Когда Гамсуну исполнилось девяносто лет, реакционеры затеяли кампанию сбора подписей деятелей культуры и искусства, признающих нужным устройство юбилея. Кампания провалилась, – юбилей был частным делом юбиляра и тех, кто разделял его фашистские взгляды.
Изданную у нас в тридцатых годах Сигрид Унсет критики называли когда-то «норвежским Львом Толстым». Сопоставление, конечно, наивное, хотя нельзя отрицать талантливости этой писательницы, чьи идейные устремления и приверженности задолго до войны определили ее профашистскую позицию в годы тяжелых испытаний, выпавших на долю родины. Ее крупнейший роман «Кристин – дочь Лавранса» – это стилизованные, безжизненно натуралистические до этнографичности картины норвежского средневековья, песнь любви к ушедшему прошлому. Роман этот вспоминался мне, когда мы осматривали «норвежскую деревню» в Народном музее в Осло.
Хозяин вернулся с книгой в руках, похохатывая и лопоча что-то, что наш художник не стал нам переводить. Это была поганая книжка, состряпанная в недрах американской разведки и приобретшая одно время незавидную известность в результате судебного процесса в Париже. Факсимилированная подпись мнимого автора книжки была сделана латинскими буквами, и в сочетании с русским звучанием фамилии это было лучшим свидетельством ее «подлинности». Такой «литературой» американцы наводняют книжный рынок европейских стран, в частности
Взглянув на книгу, мы возвратили ее владельцу. Он был разочарован – он, видимо, надеялся произвести гораздо большее впечатление на нас. Он точно собирался поймать нас на чем-то. Я долго не мог забыть его смеха, его развязной улыбки, обнажающей добротный протез челюсти, в котором для натуральности блестел даже один золотой, будто бы единственный мертвый зуб.

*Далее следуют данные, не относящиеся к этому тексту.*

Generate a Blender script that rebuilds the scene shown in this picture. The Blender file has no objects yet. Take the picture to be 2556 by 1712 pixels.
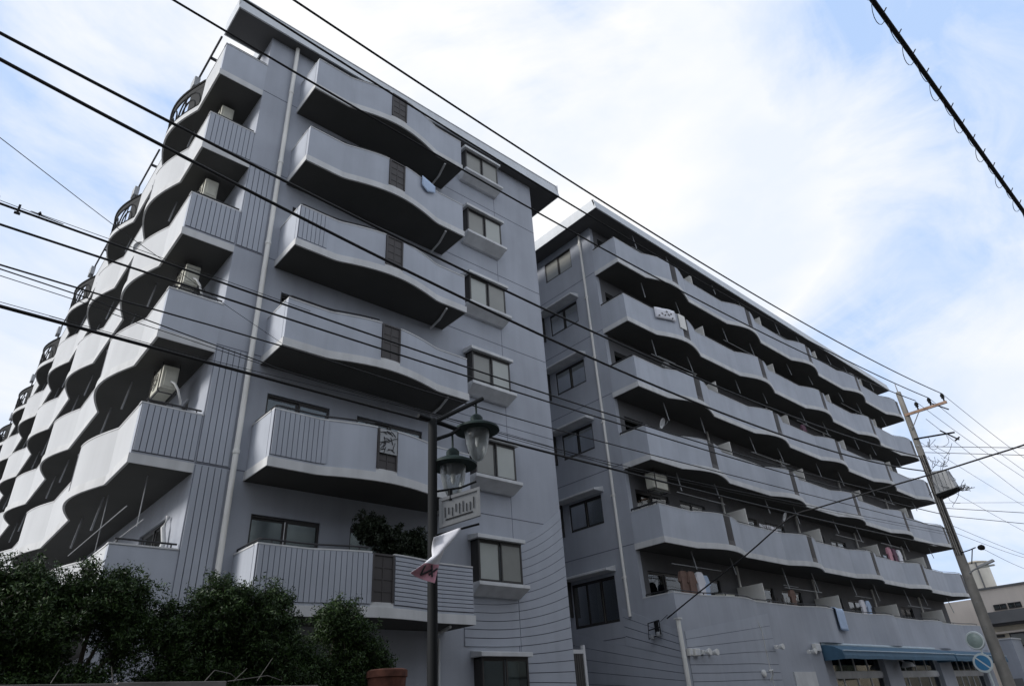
import bpy, math, random
import numpy as np
from mathutils import Vector, Matrix
random.seed(7); rng = np.random.default_rng(7)
S = bpy.context.scene
COL = S.collection

# ------------------------------------------------------------------ camera
R = Matrix(((0.7493313, 0.28902236, 0.59579248), (-0.65963866, 0.40477621, 0.63327171), (-0.05813293, -0.86753806, 0.49396181)))
cam_d = bpy.data.cameras.new('camera'); cam = bpy.data.objects.new('camera', cam_d); COL.objects.link(cam)
M3 = Matrix((R.col[0], -R.col[1], -R.col[2])).transposed()
cam.matrix_world = Matrix.Translation((0, 0, 1.6)) @ M3.to_4x4()
cam_d.sensor_width = 36; cam_d.lens = 23.48; cam_d.clip_start = 0.1; cam_d.clip_end = 3000
S.camera = cam

# ------------------------------------------------------------------ light
SUN_EL, SUN_AZ = math.radians(27), (-0.95, 0.31)      # towards the sun, seen from the street
sd = Vector((SUN_AZ[0] * math.cos(SUN_EL), SUN_AZ[1] * math.cos(SUN_EL), math.sin(SUN_EL))).normalized()
sun_d = bpy.data.lights.new('sun', 'SUN'); sun_d.energy = 3.1; sun_d.angle = math.radians(14); sun_d.color = (1, 0.97, 0.93)
sun = bpy.data.objects.new('sun', sun_d); COL.objects.link(sun)
sun.rotation_euler = sd.to_track_quat('Z', 'Y').to_euler()
W = bpy.data.worlds.new('World'); S.world = W; W.use_nodes = True
nt = W.node_tree; nt.nodes.clear()
def N(t, typ, **kw):
    n = t.nodes.new(typ)
    for k, v in kw.items(): setattr(n, k, v)
    return n
def L(t, a, b): t.links.new(a, b)
def MATH(t, op, a, b=None, c=None, clamp=False):
    n = N(t, 'ShaderNodeMath', operation=op); n.use_clamp = clamp
    for i, v in enumerate((a, b, c)):
        if v is None: continue
        if isinstance(v, (int, float)): n.inputs[i].default_value = v
        else: L(t, v, n.inputs[i])
    return n.outputs[0]
def RAMP(t, src, stops):
    n = N(t, 'ShaderNodeValToRGB'); L(t, src, n.inputs[0]); e = n.color_ramp.elements
    while len(e) > 1: e.remove(e[-1])
    e[0].position = stops[0][0]; e[0].color = (*stops[0][1], 1)
    for p, c in stops[1:]:
        x = e.new(p); x.color = (*c, 1)
    return n.outputs[0]
def MIX(t, fac, a, b, mode='MIX'):
    n = N(t, 'ShaderNodeMix', data_type='RGBA', blend_type=mode)
    for i, v in ((0, fac), (6, a), (7, b)):
        if isinstance(v, (int, float)): n.inputs[i].default_value = v
        elif isinstance(v, tuple): n.inputs[i].default_value = (*v, 1)
        else: L(t, v, n.inputs[i])
    return n.outputs[2]
BG_STRENGTH = 0.1
sky = N(nt, 'ShaderNodeTexSky', sky_type='NISHITA'); sky.sun_disc = False
sky.sun_elevation = SUN_EL; sky.sun_rotation = math.atan2(sd.x, sd.y)
tc = N(nt, 'ShaderNodeTexCoord'); mp = N(nt, 'ShaderNodeMapping'); L(nt, tc.outputs['Generated'], mp.inputs[0])
mp.inputs['Scale'].default_value = (1.0, 1.0, 1.9); mp.inputs['Location'].default_value = (3.1, 0.4, 1.7)
n1 = N(nt, 'ShaderNodeTexNoise'); L(nt, mp.outputs[0], n1.inputs[0]); n1.inputs['Scale'].default_value = 2.3; n1.inputs['Detail'].default_value = 9; n1.inputs['Roughness'].default_value = 0.6
n1.inputs['Distortion'].default_value = 0.5
def blob(d, inner, outer, amp):
    v = N(nt, 'ShaderNodeVectorMath', operation='DOT_PRODUCT'); L(nt, tc.outputs['Generated'], v.inputs[0]); v.inputs[1].default_value = Vector(d).normalized()
    m = N(nt, 'ShaderNodeMapRange', interpolation_type='SMOOTHSTEP'); L(nt, v.outputs['Value'], m.inputs[0])
    m.inputs[1].default_value = outer; m.inputs[2].default_value = inner; m.inputs[3].default_value = 0; m.inputs[4].default_value = amp
    return m.outputs[0]
dens = n1.outputs['Fac']
def pix(px, py):
    v = R @ Vector(((px - 1278) / 1667, (py - 856) / 1667, 1)); return v.normalized()
for (px, py, r1, r2, amp) in ((60, 330, .999, .955, -.16), (2480, 90, .999, .95, -.22), (2280, 820, .9998, .985, -.17), (2100, 480, .998, .97, .13), (1440, 110, .9995, .992, -.07),
                              (2500, 1330, .999, .98, -.12), (40, 1000, .999, .985, -.08),
                              (1700, 500, .99, .93, .12), (250, 520, .999, .985, .10), (2480, 960, .9995, .99, .14), (900, 60, .999, .96, .12), (200, 90, .9995, .993, .12)):
    dens = MATH(nt, 'ADD', dens, blob(pix(px, py), r1, r2, amp))
mask = RAMP(nt, dens, ((0.30, (.10, .10, .10)), (0.44, (.55, .55, .55)), (0.62, (1, 1, 1))))
n2 = N(nt, 'ShaderNodeTexNoise'); L(nt, mp.outputs[0], n2.inputs[0]); n2.inputs['Scale'].default_value = 3.3; n2.inputs['Detail'].default_value = 5
mp3 = N(nt, 'ShaderNodeMapping'); L(nt, tc.outputs['Generated'], mp3.inputs[0]); mp3.inputs['Rotation'].default_value = (0, .5, .6); mp3.inputs['Scale'].default_value = (2.2, 5.5, 5.0)
n3 = N(nt, 'ShaderNodeTexNoise'); L(nt, mp3.outputs[0], n3.inputs[0]); n3.inputs['Scale'].default_value = 1.6; n3.inputs['Detail'].default_value = 8; n3.inputs['Roughness'].default_value = .6; n3.inputs['Distortion'].default_value = .8
wisp = RAMP(nt, n3.outputs['Fac'], ((.42, (0, 0, 0)), (.72, (.45, .45, .45))))
mask = MIX(nt, 1.0, mask, wisp, 'SCREEN')
cl = RAMP(nt, n2.outputs['Fac'], ((0.34, (8.6, 9.2, 10.3)), (0.56, (10.3, 10.3, 10.4))))
base_sky = MIX(nt, 1.0, sky.outputs[0], (1.0, 0.99, 0.97), 'MULTIPLY')
base_sky = MIX(nt, 0.86, base_sky, (5.0, 7.2, 11.2))
c = MIX(nt, mask, base_sky, cl)
bg = N(nt, 'ShaderNodeBackground'); L(nt, c, bg.inputs[0]); bg.inputs[1].default_value = BG_STRENGTH
wo = N(nt, 'ShaderNodeOutputWorld'); L(nt, bg.outputs[0], wo.inputs[0])
S.view_settings.view_transform = 'Standard'; S.view_settings.look = 'None'; S.view_settings.exposure = 0; S.view_settings.gamma = 1
S.view_settings.use_curve_mapping = False
S.render.engine = 'CYCLES'

# ------------------------------------------------------------------ materials
MATS = {}
def mat(name, col, rough=.8, var=.0, vscale=1.2, streak=0., bump=0., bscale=60., spec=.3, metal=0., col2=None):
    if name in MATS: return MATS[name]
    m = bpy.data.materials.new(name); m.use_nodes = True; t = m.node_tree; b = t.nodes['Principled BSDF']
    b.inputs['Roughness'].default_value = rough; b.inputs['Specular IOR Level'].default_value = spec; b.inputs['Metallic'].default_value = metal
    b.inputs['Base Color'].default_value = (*col, 1)
    tcn = N(t, 'ShaderNodeTexCoord'); P = tcn.outputs['Object']
    c = None
    if var:
        n = N(t, 'ShaderNodeTexNoise'); L(t, P, n.inputs[0]); n.inputs['Scale'].default_value = vscale; n.inputs['Detail'].default_value = 6
        lo = tuple(x * (1 - var) for x in (col2 or col)); hi = tuple(min(1, x * (1 + var * .6)) for x in col)
        c = RAMP(t, n.outputs['Fac'], ((.3, lo), (.7, hi)))
    if streak:
        mpn = N(t, 'ShaderNodeMapping'); L(t, P, mpn.inputs[0]); mpn.inputs['Scale'].default_value = (2.2, 2.2, .22)
        n = N(t, 'ShaderNodeTexNoise'); L(t, mpn.outputs[0], n.inputs[0]); n.inputs['Scale'].default_value = 1.6; n.inputs['Detail'].default_value = 5
        s = RAMP(t, n.outputs['Fac'], ((.30, (1 - streak,) * 3), (.62, (1, 1, 1))))
        c = MIX(t, 1.0, c if c is not None else col, s, 'MULTIPLY')
    if c is not None: L(t, c, b.inputs['Base Color'])
    if bump:
        n = N(t, 'ShaderNodeTexNoise'); L(t, P, n.inputs[0]); n.inputs['Scale'].default_value = bscale; n.inputs['Detail'].default_value = 3
        bn = N(t, 'ShaderNodeBump'); L(t, n.outputs['Fac'], bn.inputs['Height']); bn.inputs['Strength'].default_value = bump; bn.inputs['Distance'].default_value = .02
        L(t, bn.outputs[0], b.inputs['Normal'])
    MATS[name] = m; return m
def glass(name, tint, rough=.03):
    m = bpy.data.materials.new(name); m.use_nodes = True; t = m.node_tree; t.nodes.clear()
    tr = N(t, 'ShaderNodeBsdfTransparent'); tr.inputs[0].default_value = (*tint, 1)
    gl = N(t, 'ShaderNodeBsdfGlossy'); gl.inputs['Roughness'].default_value = rough; gl.inputs[0].default_value = (.9, .93, .95, 1)
    fr = N(t, 'ShaderNodeFresnel'); fr.inputs[0].default_value = 1.45
    f2 = MATH(t, 'MULTIPLY_ADD', fr.outputs[0], 1.2, .02, clamp=True)
    mx = N(t, 'ShaderNodeMixShader'); L(t, f2, mx.inputs[0]); L(t, tr.outputs[0], mx.inputs[1]); L(t, gl.outputs[0], mx.inputs[2])
    o = N(t, 'ShaderNodeOutputMaterial'); L(t, mx.outputs[0], o.inputs[0]); return m
M_WALL = mat('painted_wall', (.375, .397, .445), .85, .10, .7, .08, .12, 35)
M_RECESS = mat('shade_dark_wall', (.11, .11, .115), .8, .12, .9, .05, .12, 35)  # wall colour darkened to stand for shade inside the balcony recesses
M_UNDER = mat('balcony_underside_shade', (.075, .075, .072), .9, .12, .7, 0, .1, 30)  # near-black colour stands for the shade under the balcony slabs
M_PARA = mat('painted_parapet', (.415, .442, .495), .8, .09, .9, .08, .10, 40)
M_PARAS = mat('pale_side_parapet', (.53, .54, .55), .8, .05, .6, .05, .10, 40)  # left facade parapets, paler than those on the street front
M_BOARD = mat('painted_board', (.385, .41, .46), .75, .05, 1.5, .06, .1, 50)
M_JOINT = mat('dark_joint', (.13, .137, .165), .9)
M_LIP = mat('pale_concrete_lip', (.58, .585, .585), .85, .08, 1.2, .14, .1, 30)
M_EAVE = mat('eave_sheet_metal', (.54, .56, .58), .5, .06, 1.5, .08)
M_SOFF = mat('soffit_shade', (.10, .10, .102), .9, .08, .6, 0, .1, 30)  # dark colour puts the shade under the eaves into the roof slab
M_PIPE = mat('cream_downpipe', (.74, .73, .69), .55, .06, 2.0, .10)
M_FRAME = mat('bronze_window_frame', (.035, .033, .032), .45, spec=.4)
M_SLIT = mat('brown_louvre', (.06, .055, .055), .55)
M_RAIL = mat('dark_rail', (.03, .03, .033), .5)
M_HOOD = mat('pale_window_hood', (.60, .61, .62), .6, .10, 2.0, .15)
M_GLASS = glass('window_glass', (.55, .6, .6))
M_CLEAR = glass('lamp_glass', (.88, .9, .9), .35)
_t = M_CLEAR.node_tree; _o = [n for n in _t.nodes if n.type == 'OUTPUT_MATERIAL'][0]; _m = _o.inputs[0].links[0].from_node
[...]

Судьба двух Иванов, двух моих соотечественников, может быть даже земляков, конечно, теперь уже не может проясниться: добрались ли они до своих, живы ли они, довелось ли кому из них дойти до Берлина вместо со своими братьями по оружию? Но кое-что о них, а может быть, и не о них, но таких же, как они, людях суровой и жестокой судьбы, замечательной силы духа, отваги и воли, кое-что мне еще удалось услышать в Норвегии.
В дни нашего пребывания в качестве гостей на конгрессе общества «Норвегия – СССР» в небольшом городке Хаслемуене, в ста шестидесяти километрах от Осло, состоялось открытие нового памятника советским воинам, погибшим на норвежской земле. Памятник был сооружен на братской могиле тридцати семи наших солдат и офицеров, замученных и расстрелянных гитлеровцами.
В 1943 году, в июле, двадцать советских военнопленных бежали из концлагеря, расположенного вблизи Хаслемуена. Это было неслыханно дерзкое, немыслимое дело, приведшее фашистов в неистовство. Двадцать человек в течение неизвестного срока провели подземный лаз длиной около ста метров, который и вывел их за проволоку, в лес.
Этот лаз был вырыт ложками, земля была вынесена в карманах и рассыпана на площадке лагеря. Местами он теперь обвалился, и можно видеть, что вели его на большой глубине, обходя скалу. Работать там можно было только по одному, – это нора, в которой нельзя было даже развернуться; человек доползал до конца норы, набивал грунтом карманы или насыпал его за рубаху и задом выбирался обратно. Нужно еще учесть, в каком физическом состоянии были люди, отважившиеся на это дело и выполнившие его. Подкоп шел из барака лагерного «госпиталя», где содержались люди, дошедшие до самой крайности истощения, обессиленные незаживающими ранами. В день побега в лагере умерло семнадцать человек от голода и ранений, с которыми они прибыли в лагерь. Можно полагать, что это число не является исключительным для лагеря смерти. Лагерное начальство, взбешенное фактом побега, при котором все двадцать человек скрылись бесследно в лесу, к концу дня отобрало двадцать человек заключенных, и они были расстреляны. Так как семнадцать человек, умерших в этот день, еще не были зарыты, их зарыли заодно с расстрелянными, и на том месте теперь воздвигнут памятник.
Тысячи людей сошлись и съехались в этот день к могиле тридцати семи замученных советских военнопленных. Женщины поднимали детей на руки и держали их над головами людской толпы, чтобы показать им скромный гранитный обелиск, засыпанный весенними полевыми и садовыми цветами, под которыми спят вечным сном люди, принявшие на себя безмерную тяжесть воинского труда, страданий и смерти во имя своей далекой родины, во имя мира, во имя жизни и этих норвежских детей, и всего рода человеческого.
А те двадцать, что бежали из лагеря? Известно, по рассказам жителей, что их не настигли, ни одного не поймали, хотя за поимку их были обещаны награды, а за помощь, за приют, который был бы им оказан, была объявлена смертная кара.